In August 1972, as suddenly as they had begun, the sightings stopped. No dramatic final encounter marked Momo’s departure; the creature simply ceased to appear. Searches continued for a time but found nothing. The tracks no longer appeared. The screams in the night fell silent. Whatever had come to Louisiana, Missouri, had moved on—to where, no one could say. The town slowly returned to normal, though the memory of that strange summer never faded.

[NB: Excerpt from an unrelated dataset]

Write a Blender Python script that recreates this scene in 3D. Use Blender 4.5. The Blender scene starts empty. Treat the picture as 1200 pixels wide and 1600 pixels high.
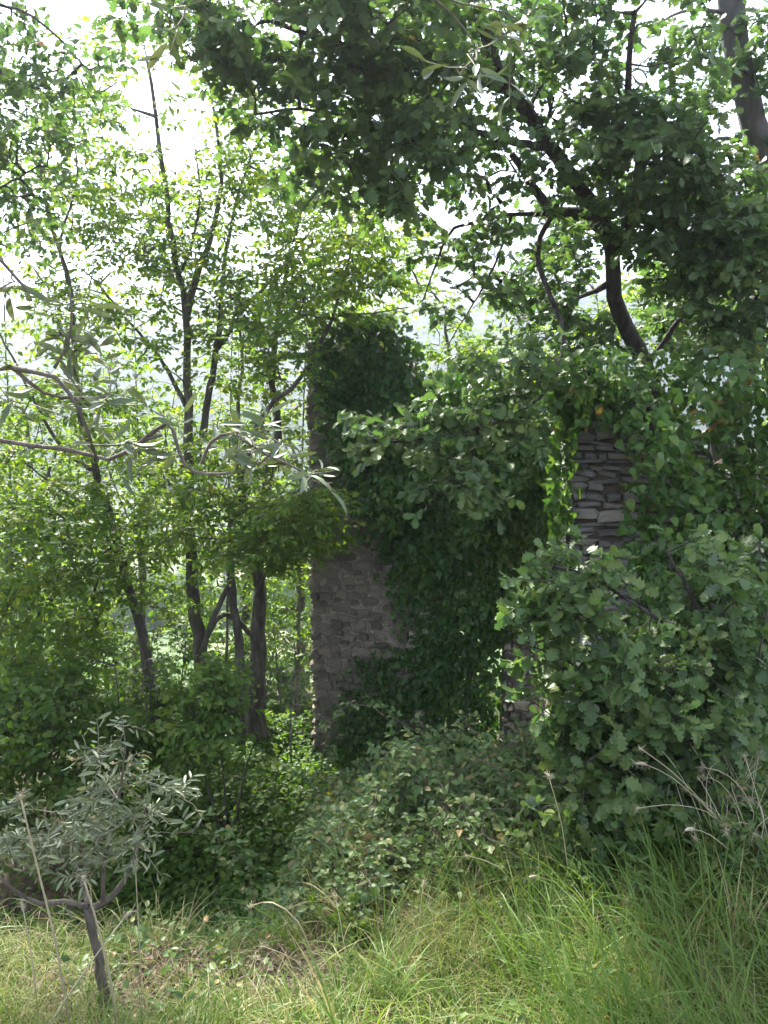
import bpy, math, random
import numpy as np
from mathutils import Matrix, Vector

rng = np.random.default_rng(11)
random.seed(11)
sc = bpy.context.scene
COL = sc.collection
R = math.radians

# ------------------------------------------------------------------ camera
F = 1232.0                     # focal length in photo pixels (photo 1200 x 1600)
PITCH = R(12.0)
CAM = np.array([0.0, 0.0, 2.7])
cd = bpy.data.cameras.new('camera')
cam = bpy.data.objects.new('camera', cd)
COL.objects.link(cam)
cam.location = CAM
cam.rotation_euler = (R(90) - PITCH, 0, 0)
cd.sensor_fit = 'VERTICAL'
cd.sensor_height = 36.0
cd.lens = 36.0 * F / 1600.0
cd.clip_start = 0.05
cd.clip_end = 6000
sc.camera = cam

# ------------------------------------------------------------------ light
SUN_EL, SUN_AZ = R(44), R(-24)          # azimuth measured from +y (ahead), negative = to the left
sun_dir = Vector((math.sin(SUN_AZ) * math.cos(SUN_EL), math.cos(SUN_AZ) * math.cos(SUN_EL), math.sin(SUN_EL)))
sl = bpy.data.lights.new('sun', 'SUN')
sl.energy = 3.0
sl.angle = R(5)
sl.color = (1.0, 0.95, 0.86)
sun = bpy.data.objects.new('sun', sl)
COL.objects.link(sun)
sun.rotation_euler = sun_dir.to_track_quat('Z', 'Y').to_euler()

world = bpy.data.worlds.new('World')
sc.world = world
world.use_nodes = True
wt = world.node_tree
wn, wl = wt.nodes, wt.links
wn.clear()
w_out = wn.new('ShaderNodeOutputWorld')
w_bg = wn.new('ShaderNodeBackground')
w_sky = wn.new('ShaderNodeTexSky')
w_sky.sky_type = 'NISHITA'
w_sky.sun_disc = False
w_sky.sun_elevation = SUN_EL
w_sky.sun_rotation = SUN_AZ
w_sky.air_density = 1.0
w_sky.dust_density = 2.0
w_tc = wn.new('ShaderNodeTexCoord')
w_map = wn.new('ShaderNodeMapping')
w_map.inputs['Scale'].default_value = (1.0, 1.0, 2.2)
w_noise = wn.new('ShaderNodeTexNoise')
w_noise.inputs['Scale'].default_value = 2.6
w_noise.inputs['Detail'].default_value = 6
w_noise.inputs['Roughness'].default_value = 0.55
w_ramp = wn.new('ShaderNodeValToRGB')
w_ramp.color_ramp.elements[0].position = 0.33
w_ramp.color_ramp.elements[1].position = 0.52
w_ramp.color_ramp.elements[0].color = (0.25, 0.25, 0.25, 1)
w_mix = wn.new('ShaderNodeMixRGB')
w_mix.inputs[2].default_value = (2.9, 3.2, 3.95, 1)       # bright cloud
wl.new(w_tc.outputs['Generated'], w_map.inputs['Vector'])
wl.new(w_map.outputs[0], w_noise.inputs['Vector'])
wl.new(w_noise.outputs[0], w_ramp.inputs[0])
wl.new(w_ramp.outputs[0], w_mix.inputs[0])
wl.new(w_sky.outputs[0], w_mix.inputs[1])
wl.new(w_mix.outputs[0], w_bg.inputs[0])
w_bg.inputs['Strength'].default_value = 0.075
wl.new(w_bg.outputs[0], w_out.inputs[0])

sc.view_settings.view_transform = 'Standard'
sc.view_settings.look = 'None'
sc.view_settings.gamma = 1
sc.view_settings.exposure = 3.25
sc.cycles.max_bounces = 10
sc.cycles.diffuse_bounces = 8
sc.cycles.glossy_bounces = 2
sc.cycles.transmission_bounces = 8
sc.cycles.volume_bounces = 0
sc.cycles.transparent_max_bounces = 8
sc.cycles.use_denoising = True

# ------------------------------------------------------------------ helpers
c12, s12 = math.cos(PITCH), math.sin(PITCH)
FWD = np.array([0, c12, -s12]); UPV = np.array([0, s12, c12]); RGT = np.array([1.0, 0, 0])


def P(px, py, d):
    px, py, d = np.asarray(px, float), np.asarray(py, float), np.asarray(d, float)
    # d is a distance over the ground (a vertical plane), so upright things stay upright
    v = FWD + np.multiply.outer((px - 600) / F, RGT) + np.multiply.outer((800 - py) / F, UPV)
    return CAM + v * (d * c12 / v[..., 1])[..., None]


def proj(p):
    v = p - CAM
    d = v @ FWD
    return 600 + F * (v @ RGT) / d, 800 - F * (v @ UPV) / d, d


def smooth(a, b, x):
    t = np.clip((np.asarray(x, float) - a) / (b - a), 0, 1)
    return t * t * (3 - 2 * t)


PROF_Y = np.array([-2000, -60, -4, 0, 1.4, 2.6, 4.0, 4.8, 5.8, 7.2, 9.0, 11.0, 15, 25, 60, 140, 260, 420, 4000])
PROF_Z = np.array([30, 9, 1.3, 1.1, 0.7, 0.12, -0.25, -0.55, -1.2, -1.85, -2.15, -2.6, -4.2, -8.5, -22, -38, -44, -44, -44])


def ground_z(x, y):
    x, y = np.asarray(x, float), np.asarray(y, float)
    z = np.interp(y, PROF_Y, PROF_Z)
    near = smooth(-40, -6, y) * (1 - smooth(10, 20, y))
    z = z + near * (0.42 * smooth(0.5, 2.0, x) * smooth(2.2, 3.6, y) * (1 - smooth(5.0, 7.0, y)) - 1.15 * (1 - smooth(-1.1, -0.1, x)) * smooth(3.0, 4.3, y) * (1 - smooth(5.0, 7.6, y)))
    z = z + near * (0.05 * np.sin(x * 2.3 + y * 1.7) + 0.035 * np.sin(x * 5.1 - y * 4.3 + 1) + 0.02 * np.sin(9 * x + 7.7 * y))
    far = smooth(30, 140, y)
    return z + far * (2.5 * np.sin(x * .021 + 1) * np.sin(y * .017) + 1.2 * np.sin(x * .05 + y * .06))


def G(px, d, sink=0.0):
    y = d * c12
    z = 0.0
    x = (px - 600) / F * d
    for _ in range(12):
        z = float(ground_z(x, y))
        x = (px - 600) / F * (y * c12 - (z - CAM[2]) * s12)
    return np.array([x, y, z - sink])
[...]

Hayden Hewes’ Documentation

UFO researcher Hayden Hewes arrived in Louisiana during the flap and conducted a thorough investigation. His documentation preserved witness accounts that might otherwise have been lost, creating a permanent record of the Momo phenomenon. Hewes treated the accounts seriously, interviewing witnesses carefully and gathering physical evidence where possible. His work ensured that the events of summer 1972 would be remembered and studied long after the principals had passed.

Significance

The Momo flap represents an unusually concentrated creature wave: multiple witnesses, physical evidence in the form of tracks, police involvement, and a defined geographic focus, all compressed into approximately two months. It demonstrated that Bigfoot-type creatures could focus their activity on specific locations for limited periods before moving on, a pattern seen in other regional flaps but rarely with such clarity.

Legacy

Louisiana, Missouri, has never forgotten Momo. The creature has become part of local identity, commemorated in community events and remembered by those who lived through that strange summer. For two months in 1972, something came down from Marzolf Hill—something large and smelly and utterly inexplicable—and nothing in the small river town was ever quite the same again.